(begin)
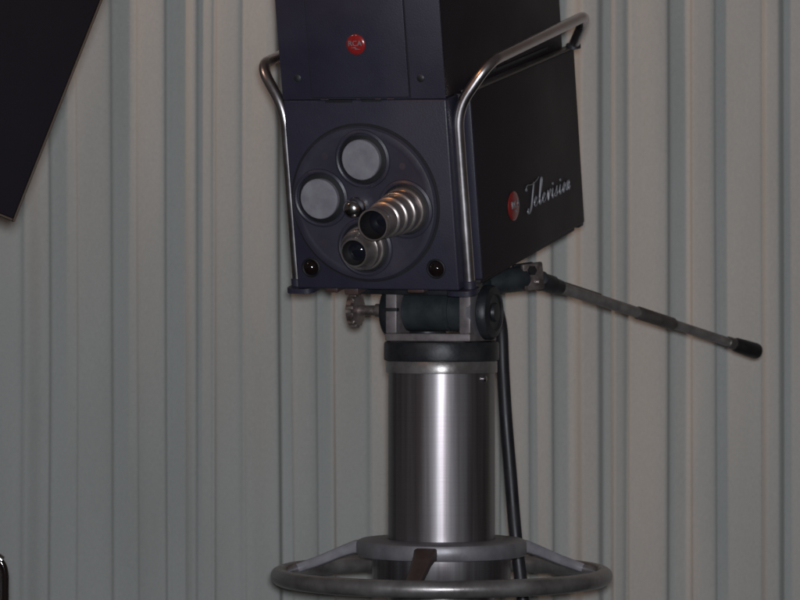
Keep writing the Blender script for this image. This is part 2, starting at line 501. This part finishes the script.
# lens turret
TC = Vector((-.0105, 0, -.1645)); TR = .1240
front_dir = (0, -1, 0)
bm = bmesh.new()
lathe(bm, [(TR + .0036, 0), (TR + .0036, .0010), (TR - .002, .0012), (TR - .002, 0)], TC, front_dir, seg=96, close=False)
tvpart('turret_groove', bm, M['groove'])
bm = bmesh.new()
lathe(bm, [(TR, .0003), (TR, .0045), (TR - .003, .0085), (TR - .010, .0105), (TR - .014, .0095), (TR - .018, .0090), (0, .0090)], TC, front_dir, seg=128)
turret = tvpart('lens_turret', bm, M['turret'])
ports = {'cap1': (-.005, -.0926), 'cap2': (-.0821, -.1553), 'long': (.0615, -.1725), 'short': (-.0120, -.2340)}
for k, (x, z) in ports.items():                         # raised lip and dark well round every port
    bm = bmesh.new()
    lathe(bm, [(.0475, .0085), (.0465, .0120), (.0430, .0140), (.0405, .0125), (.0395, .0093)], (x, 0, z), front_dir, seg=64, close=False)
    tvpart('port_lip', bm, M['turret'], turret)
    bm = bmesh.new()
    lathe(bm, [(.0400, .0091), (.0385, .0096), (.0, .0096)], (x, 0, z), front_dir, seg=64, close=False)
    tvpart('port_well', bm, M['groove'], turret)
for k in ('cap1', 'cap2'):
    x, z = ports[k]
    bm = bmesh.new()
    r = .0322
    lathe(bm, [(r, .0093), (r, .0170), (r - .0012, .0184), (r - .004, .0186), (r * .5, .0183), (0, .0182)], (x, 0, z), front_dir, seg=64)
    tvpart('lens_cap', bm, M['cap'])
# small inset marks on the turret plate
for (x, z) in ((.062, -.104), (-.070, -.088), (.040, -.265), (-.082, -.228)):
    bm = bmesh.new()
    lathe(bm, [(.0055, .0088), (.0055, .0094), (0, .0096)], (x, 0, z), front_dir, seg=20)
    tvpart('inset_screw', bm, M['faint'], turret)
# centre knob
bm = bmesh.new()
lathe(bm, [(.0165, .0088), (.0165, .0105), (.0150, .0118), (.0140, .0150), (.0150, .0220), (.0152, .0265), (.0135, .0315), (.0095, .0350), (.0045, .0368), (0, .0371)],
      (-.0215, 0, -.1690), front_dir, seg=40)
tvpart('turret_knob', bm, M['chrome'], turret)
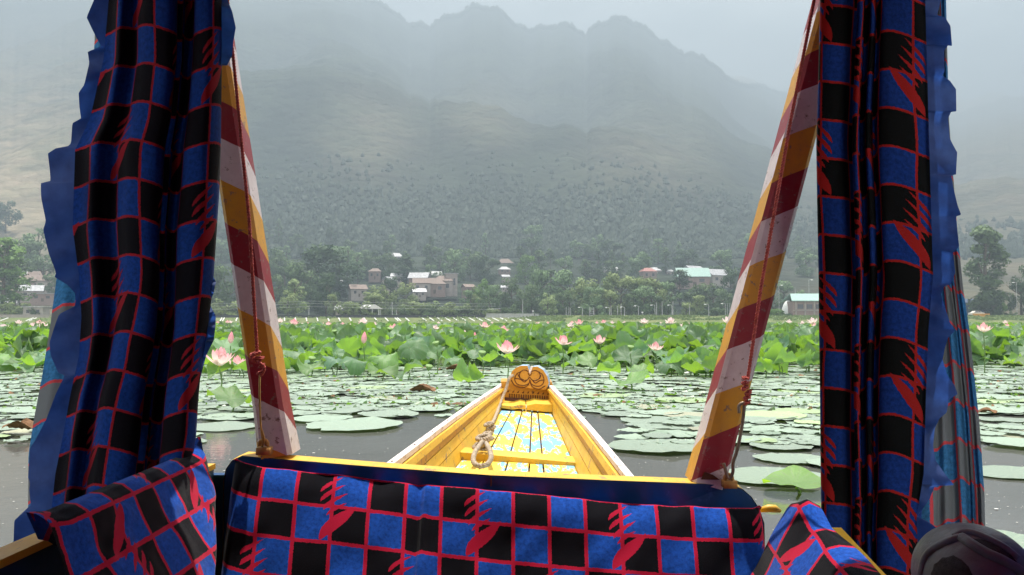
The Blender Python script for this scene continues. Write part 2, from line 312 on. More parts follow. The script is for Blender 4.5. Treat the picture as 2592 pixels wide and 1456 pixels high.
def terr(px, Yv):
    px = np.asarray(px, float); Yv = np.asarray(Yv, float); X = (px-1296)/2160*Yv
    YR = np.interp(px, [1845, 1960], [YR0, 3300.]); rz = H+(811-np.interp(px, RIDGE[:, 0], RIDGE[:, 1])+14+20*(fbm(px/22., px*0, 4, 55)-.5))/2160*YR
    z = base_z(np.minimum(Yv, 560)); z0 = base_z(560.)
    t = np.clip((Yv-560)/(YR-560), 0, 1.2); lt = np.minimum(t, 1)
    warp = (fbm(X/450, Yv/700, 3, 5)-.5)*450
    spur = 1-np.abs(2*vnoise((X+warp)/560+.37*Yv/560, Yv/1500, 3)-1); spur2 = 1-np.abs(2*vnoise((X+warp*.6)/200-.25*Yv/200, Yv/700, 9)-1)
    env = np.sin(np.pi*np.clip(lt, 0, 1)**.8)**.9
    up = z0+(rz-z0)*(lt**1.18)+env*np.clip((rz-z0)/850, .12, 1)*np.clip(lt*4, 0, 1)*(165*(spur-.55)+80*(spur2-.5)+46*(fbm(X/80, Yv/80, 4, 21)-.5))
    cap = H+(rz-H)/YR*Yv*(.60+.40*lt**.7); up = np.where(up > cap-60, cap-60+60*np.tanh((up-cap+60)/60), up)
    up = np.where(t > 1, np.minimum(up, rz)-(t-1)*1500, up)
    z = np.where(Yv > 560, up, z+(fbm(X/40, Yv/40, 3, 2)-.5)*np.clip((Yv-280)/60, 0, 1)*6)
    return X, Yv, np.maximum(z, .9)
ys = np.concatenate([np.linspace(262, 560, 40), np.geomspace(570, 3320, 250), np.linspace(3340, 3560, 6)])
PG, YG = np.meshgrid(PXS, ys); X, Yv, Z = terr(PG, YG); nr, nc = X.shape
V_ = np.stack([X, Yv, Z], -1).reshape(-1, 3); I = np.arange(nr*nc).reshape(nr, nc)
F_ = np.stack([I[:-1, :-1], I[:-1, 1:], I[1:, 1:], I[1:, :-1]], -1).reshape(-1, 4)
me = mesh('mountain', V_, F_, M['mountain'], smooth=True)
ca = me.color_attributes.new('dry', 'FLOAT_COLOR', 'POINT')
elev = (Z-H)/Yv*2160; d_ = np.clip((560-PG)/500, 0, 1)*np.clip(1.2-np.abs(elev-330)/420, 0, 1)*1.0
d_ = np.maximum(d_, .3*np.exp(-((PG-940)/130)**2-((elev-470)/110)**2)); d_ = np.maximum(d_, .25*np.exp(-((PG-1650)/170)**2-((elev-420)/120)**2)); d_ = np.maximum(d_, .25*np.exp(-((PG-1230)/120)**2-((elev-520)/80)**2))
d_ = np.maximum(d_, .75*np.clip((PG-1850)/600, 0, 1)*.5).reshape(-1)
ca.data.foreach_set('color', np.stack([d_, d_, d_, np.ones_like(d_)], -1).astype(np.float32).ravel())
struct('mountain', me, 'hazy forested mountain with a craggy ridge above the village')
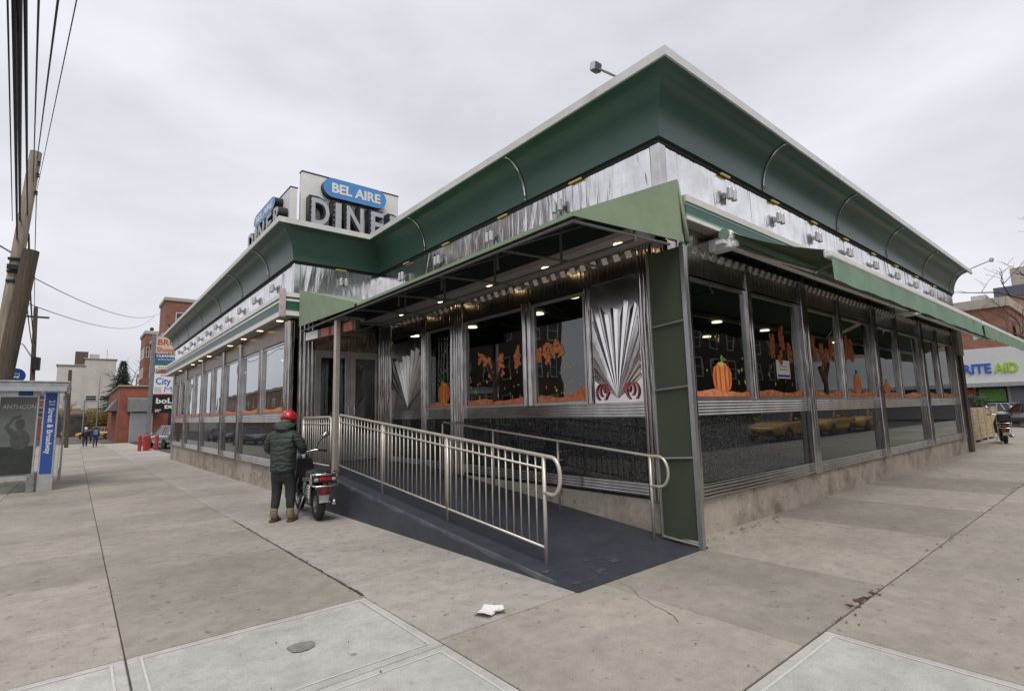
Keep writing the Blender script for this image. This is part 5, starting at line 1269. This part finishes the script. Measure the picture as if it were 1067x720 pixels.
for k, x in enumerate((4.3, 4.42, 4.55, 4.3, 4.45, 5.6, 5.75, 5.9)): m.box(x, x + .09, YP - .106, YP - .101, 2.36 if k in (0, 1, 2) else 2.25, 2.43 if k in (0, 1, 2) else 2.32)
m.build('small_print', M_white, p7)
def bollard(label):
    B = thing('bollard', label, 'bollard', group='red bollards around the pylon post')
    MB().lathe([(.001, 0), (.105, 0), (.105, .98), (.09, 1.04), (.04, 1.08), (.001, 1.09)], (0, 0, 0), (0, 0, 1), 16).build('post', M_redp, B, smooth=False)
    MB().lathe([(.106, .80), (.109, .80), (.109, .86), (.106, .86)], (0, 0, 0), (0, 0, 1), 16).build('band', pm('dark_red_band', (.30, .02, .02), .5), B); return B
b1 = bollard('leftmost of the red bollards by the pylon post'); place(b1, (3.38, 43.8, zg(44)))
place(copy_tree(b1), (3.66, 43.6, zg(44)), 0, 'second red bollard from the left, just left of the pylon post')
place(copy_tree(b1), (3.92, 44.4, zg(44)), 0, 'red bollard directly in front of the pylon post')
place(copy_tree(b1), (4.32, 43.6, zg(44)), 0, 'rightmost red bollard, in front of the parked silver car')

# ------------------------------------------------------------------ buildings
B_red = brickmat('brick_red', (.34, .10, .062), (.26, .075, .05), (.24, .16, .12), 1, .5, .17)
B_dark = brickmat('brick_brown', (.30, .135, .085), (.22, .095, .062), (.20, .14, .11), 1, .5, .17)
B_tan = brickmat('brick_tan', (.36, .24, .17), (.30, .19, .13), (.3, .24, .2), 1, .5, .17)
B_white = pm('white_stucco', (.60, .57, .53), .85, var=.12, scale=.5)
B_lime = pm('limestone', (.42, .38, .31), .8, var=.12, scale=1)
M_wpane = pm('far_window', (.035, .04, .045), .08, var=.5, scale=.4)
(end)
(begin)
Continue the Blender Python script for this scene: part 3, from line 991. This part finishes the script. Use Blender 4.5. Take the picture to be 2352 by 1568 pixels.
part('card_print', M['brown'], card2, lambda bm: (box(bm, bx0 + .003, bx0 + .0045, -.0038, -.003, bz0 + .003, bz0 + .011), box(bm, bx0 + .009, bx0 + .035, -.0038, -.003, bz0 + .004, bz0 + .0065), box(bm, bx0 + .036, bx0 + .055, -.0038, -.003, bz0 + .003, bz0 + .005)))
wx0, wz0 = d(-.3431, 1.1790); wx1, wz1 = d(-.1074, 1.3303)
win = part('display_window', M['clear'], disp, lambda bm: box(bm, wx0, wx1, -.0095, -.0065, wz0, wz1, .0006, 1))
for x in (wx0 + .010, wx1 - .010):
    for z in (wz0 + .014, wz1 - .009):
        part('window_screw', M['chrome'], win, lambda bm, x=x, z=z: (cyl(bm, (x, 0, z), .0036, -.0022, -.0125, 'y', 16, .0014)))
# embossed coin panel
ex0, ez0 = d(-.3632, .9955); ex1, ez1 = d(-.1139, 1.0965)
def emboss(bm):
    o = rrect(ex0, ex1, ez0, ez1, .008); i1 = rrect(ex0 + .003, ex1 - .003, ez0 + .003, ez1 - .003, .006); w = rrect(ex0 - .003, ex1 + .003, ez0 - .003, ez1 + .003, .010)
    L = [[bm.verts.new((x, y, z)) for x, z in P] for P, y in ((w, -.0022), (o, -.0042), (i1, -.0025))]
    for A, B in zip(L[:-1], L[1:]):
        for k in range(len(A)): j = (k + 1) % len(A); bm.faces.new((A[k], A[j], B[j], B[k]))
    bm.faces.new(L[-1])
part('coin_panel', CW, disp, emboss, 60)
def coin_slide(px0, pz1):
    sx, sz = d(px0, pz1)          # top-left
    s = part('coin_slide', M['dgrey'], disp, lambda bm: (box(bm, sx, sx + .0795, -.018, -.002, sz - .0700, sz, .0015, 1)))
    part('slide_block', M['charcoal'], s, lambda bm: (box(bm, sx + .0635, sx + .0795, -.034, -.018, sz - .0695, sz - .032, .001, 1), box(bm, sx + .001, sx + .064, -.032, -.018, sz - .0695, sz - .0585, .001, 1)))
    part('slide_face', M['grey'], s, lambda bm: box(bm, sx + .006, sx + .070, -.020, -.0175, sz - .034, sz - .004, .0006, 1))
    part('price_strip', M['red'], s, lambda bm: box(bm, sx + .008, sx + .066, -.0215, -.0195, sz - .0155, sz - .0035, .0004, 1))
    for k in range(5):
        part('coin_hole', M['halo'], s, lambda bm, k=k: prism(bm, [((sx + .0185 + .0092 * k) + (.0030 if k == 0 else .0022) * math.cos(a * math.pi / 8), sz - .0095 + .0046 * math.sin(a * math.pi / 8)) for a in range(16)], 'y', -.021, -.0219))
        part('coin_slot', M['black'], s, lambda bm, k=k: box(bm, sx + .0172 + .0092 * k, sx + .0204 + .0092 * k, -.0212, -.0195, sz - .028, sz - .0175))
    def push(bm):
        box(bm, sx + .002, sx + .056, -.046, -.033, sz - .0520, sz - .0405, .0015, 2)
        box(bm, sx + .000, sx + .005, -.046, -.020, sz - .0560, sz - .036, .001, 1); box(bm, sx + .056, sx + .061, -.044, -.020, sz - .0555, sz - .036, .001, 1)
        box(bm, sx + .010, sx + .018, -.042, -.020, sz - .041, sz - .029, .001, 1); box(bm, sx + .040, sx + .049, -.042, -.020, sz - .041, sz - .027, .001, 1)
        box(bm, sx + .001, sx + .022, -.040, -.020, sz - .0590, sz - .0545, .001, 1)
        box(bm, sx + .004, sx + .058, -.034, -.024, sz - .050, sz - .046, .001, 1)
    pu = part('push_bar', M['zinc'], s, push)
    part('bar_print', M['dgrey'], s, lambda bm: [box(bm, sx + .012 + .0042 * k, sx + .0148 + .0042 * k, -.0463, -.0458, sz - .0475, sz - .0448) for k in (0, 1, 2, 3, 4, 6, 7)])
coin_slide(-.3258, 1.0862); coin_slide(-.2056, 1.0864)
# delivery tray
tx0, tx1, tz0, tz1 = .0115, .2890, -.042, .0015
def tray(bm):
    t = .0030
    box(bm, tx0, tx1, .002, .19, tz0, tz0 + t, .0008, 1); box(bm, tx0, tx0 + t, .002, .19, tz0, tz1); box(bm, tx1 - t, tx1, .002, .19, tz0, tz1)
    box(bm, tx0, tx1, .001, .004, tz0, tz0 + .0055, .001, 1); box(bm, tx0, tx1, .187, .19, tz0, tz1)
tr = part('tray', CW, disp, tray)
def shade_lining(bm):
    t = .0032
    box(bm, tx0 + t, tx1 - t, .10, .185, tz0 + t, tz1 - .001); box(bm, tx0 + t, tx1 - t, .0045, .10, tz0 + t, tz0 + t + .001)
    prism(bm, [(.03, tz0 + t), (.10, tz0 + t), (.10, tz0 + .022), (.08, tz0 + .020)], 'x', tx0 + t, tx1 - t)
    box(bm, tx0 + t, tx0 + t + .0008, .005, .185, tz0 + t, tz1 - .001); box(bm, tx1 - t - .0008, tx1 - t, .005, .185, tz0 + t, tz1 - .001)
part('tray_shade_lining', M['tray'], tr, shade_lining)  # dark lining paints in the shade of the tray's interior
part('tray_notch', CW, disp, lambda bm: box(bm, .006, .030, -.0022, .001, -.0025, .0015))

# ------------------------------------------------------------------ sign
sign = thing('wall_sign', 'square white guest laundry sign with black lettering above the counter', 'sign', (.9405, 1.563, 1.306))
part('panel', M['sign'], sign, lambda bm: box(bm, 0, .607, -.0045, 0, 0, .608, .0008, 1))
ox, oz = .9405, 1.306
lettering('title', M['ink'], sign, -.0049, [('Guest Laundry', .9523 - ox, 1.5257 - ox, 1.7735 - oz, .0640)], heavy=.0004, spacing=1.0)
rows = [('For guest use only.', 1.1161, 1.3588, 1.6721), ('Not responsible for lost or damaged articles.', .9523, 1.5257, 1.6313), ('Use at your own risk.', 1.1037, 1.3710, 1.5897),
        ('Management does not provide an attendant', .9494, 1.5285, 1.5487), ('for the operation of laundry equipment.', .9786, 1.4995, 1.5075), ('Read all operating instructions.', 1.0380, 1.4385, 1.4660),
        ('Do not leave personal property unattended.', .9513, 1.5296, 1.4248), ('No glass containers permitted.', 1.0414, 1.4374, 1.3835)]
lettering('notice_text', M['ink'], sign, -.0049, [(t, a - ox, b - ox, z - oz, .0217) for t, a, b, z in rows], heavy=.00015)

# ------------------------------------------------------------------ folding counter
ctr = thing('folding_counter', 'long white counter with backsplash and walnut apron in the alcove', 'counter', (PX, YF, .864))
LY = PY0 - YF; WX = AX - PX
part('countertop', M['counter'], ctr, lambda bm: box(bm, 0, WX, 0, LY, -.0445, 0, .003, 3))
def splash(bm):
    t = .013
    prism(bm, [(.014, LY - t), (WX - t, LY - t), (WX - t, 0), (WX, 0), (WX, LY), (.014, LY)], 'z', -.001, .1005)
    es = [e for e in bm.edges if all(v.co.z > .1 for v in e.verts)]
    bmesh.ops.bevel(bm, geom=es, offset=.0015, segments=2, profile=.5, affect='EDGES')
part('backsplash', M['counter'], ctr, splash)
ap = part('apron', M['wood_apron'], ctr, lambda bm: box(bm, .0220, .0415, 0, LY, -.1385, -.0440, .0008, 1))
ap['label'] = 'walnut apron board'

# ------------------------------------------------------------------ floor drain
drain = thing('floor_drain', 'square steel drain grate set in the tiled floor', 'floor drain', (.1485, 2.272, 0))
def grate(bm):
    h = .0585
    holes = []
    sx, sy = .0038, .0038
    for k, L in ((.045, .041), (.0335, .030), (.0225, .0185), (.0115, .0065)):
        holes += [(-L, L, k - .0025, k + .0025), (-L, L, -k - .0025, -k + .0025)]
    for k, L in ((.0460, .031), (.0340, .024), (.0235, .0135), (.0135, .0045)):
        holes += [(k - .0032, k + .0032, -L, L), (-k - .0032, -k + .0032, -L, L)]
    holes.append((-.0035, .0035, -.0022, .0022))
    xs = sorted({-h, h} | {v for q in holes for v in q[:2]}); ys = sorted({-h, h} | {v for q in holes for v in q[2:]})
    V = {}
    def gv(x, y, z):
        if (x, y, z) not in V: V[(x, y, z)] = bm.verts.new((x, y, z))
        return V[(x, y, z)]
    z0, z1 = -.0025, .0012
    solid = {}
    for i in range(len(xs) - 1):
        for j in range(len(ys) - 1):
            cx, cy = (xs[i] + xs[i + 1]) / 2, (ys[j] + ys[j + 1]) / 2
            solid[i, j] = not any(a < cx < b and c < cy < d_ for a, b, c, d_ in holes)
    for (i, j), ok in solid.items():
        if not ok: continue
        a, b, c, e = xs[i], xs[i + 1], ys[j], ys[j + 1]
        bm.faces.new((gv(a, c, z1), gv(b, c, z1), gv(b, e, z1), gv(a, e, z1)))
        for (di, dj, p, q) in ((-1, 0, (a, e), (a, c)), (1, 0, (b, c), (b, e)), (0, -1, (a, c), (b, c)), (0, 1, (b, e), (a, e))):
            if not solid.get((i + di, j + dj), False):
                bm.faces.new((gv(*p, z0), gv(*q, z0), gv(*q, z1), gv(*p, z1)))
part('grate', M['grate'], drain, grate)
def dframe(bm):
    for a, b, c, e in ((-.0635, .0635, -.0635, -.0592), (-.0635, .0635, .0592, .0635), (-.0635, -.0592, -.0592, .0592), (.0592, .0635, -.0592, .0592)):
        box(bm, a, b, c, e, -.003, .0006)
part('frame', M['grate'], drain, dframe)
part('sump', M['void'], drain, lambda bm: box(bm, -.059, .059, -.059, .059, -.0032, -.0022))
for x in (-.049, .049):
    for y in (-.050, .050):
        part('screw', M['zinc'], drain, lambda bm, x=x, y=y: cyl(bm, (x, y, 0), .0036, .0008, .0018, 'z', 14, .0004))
(end)
Go through the records and copy each line with "Keep" in it.

• REPLY
Keep writing the Blender script for this image. This is part 2, starting at line 501. This part finishes the script.
Keep writing the Blender script for this image. This is part 5, starting at line 1269. This part finishes the script. Measure the picture as if it were 1067x720 pixels.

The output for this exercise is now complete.